--- begin ---
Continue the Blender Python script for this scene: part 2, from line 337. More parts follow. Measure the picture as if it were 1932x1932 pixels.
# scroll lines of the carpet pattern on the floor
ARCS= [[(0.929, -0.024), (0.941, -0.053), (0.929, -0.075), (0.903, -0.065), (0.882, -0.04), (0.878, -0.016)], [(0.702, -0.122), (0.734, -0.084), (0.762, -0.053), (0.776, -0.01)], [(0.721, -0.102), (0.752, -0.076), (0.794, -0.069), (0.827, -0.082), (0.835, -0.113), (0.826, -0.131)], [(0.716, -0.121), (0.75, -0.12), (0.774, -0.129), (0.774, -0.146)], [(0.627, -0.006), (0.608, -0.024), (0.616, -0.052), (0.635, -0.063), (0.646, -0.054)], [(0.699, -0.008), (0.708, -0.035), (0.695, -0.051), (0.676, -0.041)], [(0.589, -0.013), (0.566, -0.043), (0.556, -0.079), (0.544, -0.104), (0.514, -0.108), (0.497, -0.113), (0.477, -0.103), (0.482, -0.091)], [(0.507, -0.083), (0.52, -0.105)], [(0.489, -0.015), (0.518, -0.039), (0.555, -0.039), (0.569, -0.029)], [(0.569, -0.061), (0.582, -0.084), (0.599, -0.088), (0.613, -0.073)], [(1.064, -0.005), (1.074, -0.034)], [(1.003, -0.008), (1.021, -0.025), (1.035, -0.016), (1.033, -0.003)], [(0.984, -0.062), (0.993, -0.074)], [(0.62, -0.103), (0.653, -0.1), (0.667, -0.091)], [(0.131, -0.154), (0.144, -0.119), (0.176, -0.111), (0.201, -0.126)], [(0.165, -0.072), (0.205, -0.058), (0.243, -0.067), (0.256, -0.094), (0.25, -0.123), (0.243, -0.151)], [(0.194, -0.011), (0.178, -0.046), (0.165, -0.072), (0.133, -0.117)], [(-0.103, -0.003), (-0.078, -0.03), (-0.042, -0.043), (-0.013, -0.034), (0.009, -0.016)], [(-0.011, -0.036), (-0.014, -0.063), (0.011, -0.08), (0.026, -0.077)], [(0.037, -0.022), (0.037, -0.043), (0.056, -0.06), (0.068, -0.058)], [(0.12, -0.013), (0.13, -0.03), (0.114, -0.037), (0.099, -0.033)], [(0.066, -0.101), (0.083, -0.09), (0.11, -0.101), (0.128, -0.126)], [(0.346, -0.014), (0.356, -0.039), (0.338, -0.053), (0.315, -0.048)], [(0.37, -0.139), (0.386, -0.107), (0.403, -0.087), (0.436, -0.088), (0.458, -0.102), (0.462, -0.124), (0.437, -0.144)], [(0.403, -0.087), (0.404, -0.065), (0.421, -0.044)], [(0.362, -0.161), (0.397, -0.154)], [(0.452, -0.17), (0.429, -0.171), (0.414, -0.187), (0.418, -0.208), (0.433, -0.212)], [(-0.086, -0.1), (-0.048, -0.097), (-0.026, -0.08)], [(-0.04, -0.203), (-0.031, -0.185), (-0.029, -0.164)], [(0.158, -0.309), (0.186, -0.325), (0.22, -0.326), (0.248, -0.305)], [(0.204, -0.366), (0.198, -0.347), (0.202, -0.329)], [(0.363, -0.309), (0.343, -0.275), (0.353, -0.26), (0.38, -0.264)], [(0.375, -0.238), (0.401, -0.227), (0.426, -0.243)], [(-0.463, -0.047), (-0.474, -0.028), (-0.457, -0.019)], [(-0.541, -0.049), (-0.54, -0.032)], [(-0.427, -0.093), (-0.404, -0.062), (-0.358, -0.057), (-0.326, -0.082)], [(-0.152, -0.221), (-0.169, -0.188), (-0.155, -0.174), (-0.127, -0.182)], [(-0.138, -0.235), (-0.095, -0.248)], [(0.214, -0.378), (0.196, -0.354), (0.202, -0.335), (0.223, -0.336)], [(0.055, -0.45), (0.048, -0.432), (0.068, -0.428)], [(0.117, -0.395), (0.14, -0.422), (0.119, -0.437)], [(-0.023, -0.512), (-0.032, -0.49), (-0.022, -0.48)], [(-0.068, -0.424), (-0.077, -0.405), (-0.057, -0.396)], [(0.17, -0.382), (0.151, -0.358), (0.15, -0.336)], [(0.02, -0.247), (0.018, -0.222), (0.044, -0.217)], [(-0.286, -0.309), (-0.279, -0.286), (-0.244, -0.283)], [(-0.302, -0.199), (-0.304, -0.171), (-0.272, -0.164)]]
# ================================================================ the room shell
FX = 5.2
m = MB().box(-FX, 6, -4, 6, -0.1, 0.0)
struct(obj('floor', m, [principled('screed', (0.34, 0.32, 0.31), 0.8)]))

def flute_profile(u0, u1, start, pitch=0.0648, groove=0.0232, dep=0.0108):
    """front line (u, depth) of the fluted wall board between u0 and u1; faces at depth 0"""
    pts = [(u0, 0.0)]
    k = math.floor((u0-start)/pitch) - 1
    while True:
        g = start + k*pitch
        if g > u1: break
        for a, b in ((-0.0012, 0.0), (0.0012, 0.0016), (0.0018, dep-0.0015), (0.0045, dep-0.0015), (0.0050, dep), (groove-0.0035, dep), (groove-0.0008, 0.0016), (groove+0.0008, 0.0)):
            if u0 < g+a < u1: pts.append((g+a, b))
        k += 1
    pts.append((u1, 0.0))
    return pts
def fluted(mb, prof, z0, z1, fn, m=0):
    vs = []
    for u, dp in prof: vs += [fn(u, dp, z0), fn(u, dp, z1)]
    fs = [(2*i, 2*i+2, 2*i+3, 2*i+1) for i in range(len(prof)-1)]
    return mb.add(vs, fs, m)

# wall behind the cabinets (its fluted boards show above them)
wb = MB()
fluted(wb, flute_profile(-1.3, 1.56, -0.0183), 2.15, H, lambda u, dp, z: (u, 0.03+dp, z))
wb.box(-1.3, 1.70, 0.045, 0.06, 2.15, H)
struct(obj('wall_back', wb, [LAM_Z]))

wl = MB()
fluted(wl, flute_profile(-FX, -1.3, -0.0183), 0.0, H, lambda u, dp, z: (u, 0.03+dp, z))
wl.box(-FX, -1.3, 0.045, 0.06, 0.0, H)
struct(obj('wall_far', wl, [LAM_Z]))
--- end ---
» Given instruction
Quote the data in full, keeping each word unchanged.

» Task result
Continue the Blender Python script for this scene: part 2, from line 337. More parts follow. Measure the picture as if it were 1932x1932 pixels.
# scroll lines of the carpet pattern on the floor
ARCS= [[(0.929, -0.024), (0.941, -0.053), (0.929, -0.075), (0.903, -0.065), (0.882, -0.04), (0.878, -0.016)], [(0.702, -0.122), (0.734, -0.084), (0.762, -0.053), (0.776, -0.01)], [(0.721, -0.102), (0.752, -0.076), (0.794, -0.069), (0.827, -0.082), (0.835, -0.113), (0.826, -0.131)], [(0.716, -0.121), (0.75, -0.12), (0.774, -0.129), (0.774, -0.146)], [(0.627, -0.006), (0.608, -0.024), (0.616, -0.052), (0.635, -0.063), (0.646, -0.054)], [(0.699, -0.008), (0.708, -0.035), (0.695, -0.051), (0.676, -0.041)], [(0.589, -0.013), (0.566, -0.043), (0.556, -0.079), (0.544, -0.104), (0.514, -0.108), (0.497, -0.113), (0.477, -0.103), (0.482, -0.091)], [(0.507, -0.083), (0.52, -0.105)], [(0.489, -0.015), (0.518, -0.039), (0.555, -0.039), (0.569, -0.029)], [(0.569, -0.061), (0.582, -0.084), (0.599, -0.088), (0.613, -0.073)], [(1.064, -0.005), (1.074, -0.034)], [(1.003, -0.008), (1.021, -0.025), (1.035, -0.016), (1.033, -0.003)], [(0.984, -0.062), (0.993, -0.074)], [(0.62, -0.103), (0.653, -0.1), (0.667, -0.091)], [(0.131, -0.154), (0.144, -0.119), (0.176, -0.111), (0.201, -0.126)], [(0.165, -0.072), (0.205, -0.058), (0.243, -0.067), (0.256, -0.094), (0.25, -0.123), (0.243, -0.151)], [(0.194, -0.011), (0.178, -0.046), (0.165, -0.072), (0.133, -0.117)], [(-0.103, -0.003), (-0.078, -0.03), (-0.042, -0.043), (-0.013, -0.034), (0.009, -0.016)], [(-0.011, -0.036), (-0.014, -0.063), (0.011, -0.08), (0.026, -0.077)], [(0.037, -0.022), (0.037, -0.043), (0.056, -0.06), (0.068, -0.058)], [(0.12, -0.013), (0.13, -0.03), (0.114, -0.037), (0.099, -0.033)], [(0.066, -0.101), (0.083, -0.09), (0.11, -0.101), (0.128, -0.126)], [(0.346, -0.014), (0.356, -0.039), (0.338, -0.053), (0.315, -0.048)], [(0.37, -0.139), (0.386, -0.107), (0.403, -0.087), (0.436, -0.088), (0.458, -0.102), (0.462, -0.124), (0.437, -0.144)], [(0.403, -0.087), (0.404, -0.065), (0.421, -0.044)], [(0.362, -0.161), (0.397, -0.154)], [(0.452, -0.17), (0.429, -0.171), (0.414, -0.187), (0.418, -0.208), (0.433, -0.212)], [(-0.086, -0.1), (-0.048, -0.097), (-0.026, -0.08)], [(-0.04, -0.203), (-0.031, -0.185), (-0.029, -0.164)], [(0.158, -0.309), (0.186, -0.325), (0.22, -0.326), (0.248, -0.305)], [(0.204, -0.366), (0.198, -0.347), (0.202, -0.329)], [(0.363, -0.309), (0.343, -0.275), (0.353, -0.26), (0.38, -0.264)], [(0.375, -0.238), (0.401, -0.227), (0.426, -0.243)], [(-0.463, -0.047), (-0.474, -0.028), (-0.457, -0.019)], [(-0.541, -0.049), (-0.54, -0.032)], [(-0.427, -0.093), (-0.404, -0.062), (-0.358, -0.057), (-0.326, -0.082)], [(-0.152, -0.221), (-0.169, -0.188), (-0.155, -0.174), (-0.127, -0.182)], [(-0.138, -0.235), (-0.095, -0.248)], [(0.214, -0.378), (0.196, -0.354), (0.202, -0.335), (0.223, -0.336)], [(0.055, -0.45), (0.048, -0.432), (0.068, -0.428)], [(0.117, -0.395), (0.14, -0.422), (0.119, -0.437)], [(-0.023, -0.512), (-0.032, -0.49), (-0.022, -0.48)], [(-0.068, -0.424), (-0.077, -0.405), (-0.057, -0.396)], [(0.17, -0.382), (0.151, -0.358), (0.15, -0.336)], [(0.02, -0.247), (0.018, -0.222), (0.044, -0.217)], [(-0.286, -0.309), (-0.279, -0.286), (-0.244, -0.283)], [(-0.302, -0.199), (-0.304, -0.171), (-0.272, -0.164)]]
# ================================================================ the room shell
FX = 5.2
m = MB().box(-FX, 6, -4, 6, -0.1, 0.0)
struct(obj('floor', m, [principled('screed', (0.34, 0.32, 0.31), 0.8)]))

def flute_profile(u0, u1, start, pitch=0.0648, groove=0.0232, dep=0.0108):
    """front line (u, depth) of the fluted wall board between u0 and u1; faces at depth 0"""
    pts = [(u0, 0.0)]
    k = math.floor((u0-start)/pitch) - 1
    while True:
        g = start + k*pitch
        if g > u1: break
        for a, b in ((-0.0012, 0.0), (0.0012, 0.0016), (0.0018, dep-0.0015), (0.0045, dep-0.0015), (0.0050, dep), (groove-0.0035, dep), (groove-0.0008, 0.0016), (groove+0.0008, 0.0)):
            if u0 < g+a < u1: pts.append((g+a, b))
        k += 1
    pts.append((u1, 0.0))
    return pts
def fluted(mb, prof, z0, z1, fn, m=0):
    vs = []
    for u, dp in prof: vs += [fn(u, dp, z0), fn(u, dp, z1)]
    fs = [(2*i, 2*i+2, 2*i+3, 2*i+1) for i in range(len(prof)-1)]
    return mb.add(vs, fs, m)

# wall behind the cabinets (its fluted boards show above them)
wb = MB()
fluted(wb, flute_profile(-1.3, 1.56, -0.0183), 2.15, H, lambda u, dp, z: (u, 0.03+dp, z))
wb.box(-1.3, 1.70, 0.045, 0.06, 2.15, H)
struct(obj('wall_back', wb, [LAM_Z]))

wl = MB()
fluted(wl, flute_profile(-FX, -1.3, -0.0183), 0.0, H, lambda u, dp, z: (u, 0.03+dp, z))
wl.box(-FX, -1.3, 0.045, 0.06, 0.0, H)
struct(obj('wall_far', wl, [LAM_Z]))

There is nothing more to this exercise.